When is the best time to visit Croatia for food and dining?
May, June and September are the ideal months for dining in Croatia. The produce is at its seasonal peak, the restaurant terraces are open but not overwhelmed, and the fish markets are fully stocked without the competitive crowds of July and August. Truffle season in Istria runs from autumn through early winter, making October and November excellent for food-focused visits to that region specifically.
Do Croatia’s top restaurants require advance reservations?

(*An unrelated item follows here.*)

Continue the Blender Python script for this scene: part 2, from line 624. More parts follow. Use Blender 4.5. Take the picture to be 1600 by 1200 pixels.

For Michelin-starred restaurants such as Agli Amici Rovinj, Restaurant Monte, Pelegrini in Šibenik and Restaurant 360° in Dubrovnik, advance booking is essential – particularly between June and September. Reservations two to four weeks ahead are advisable in shoulder season; in peak summer, a month or more is more realistic. Most fine dining restaurants in Croatia offer online booking in English, which makes the process straightforward.
What are the must-try dishes and drinks in Croatia?
Peka – slow-cooked meat or seafood under a bell-shaped lid in embers – is the defining Croatian dining experience and worth ordering a day in advance from any good konoba. Black risotto (crni rižot), brodet fish stew, and Istrian truffle pasta are essential ordering decisions. For wine, Plavac Mali from the Pelješac peninsula leads the reds; Malvazija in Istria and Pošip from Korčula are the standout whites. Rakija – a grape-based spirit often flavoured with honey or herbs – is the national drink and will find you whether you seek it out or not.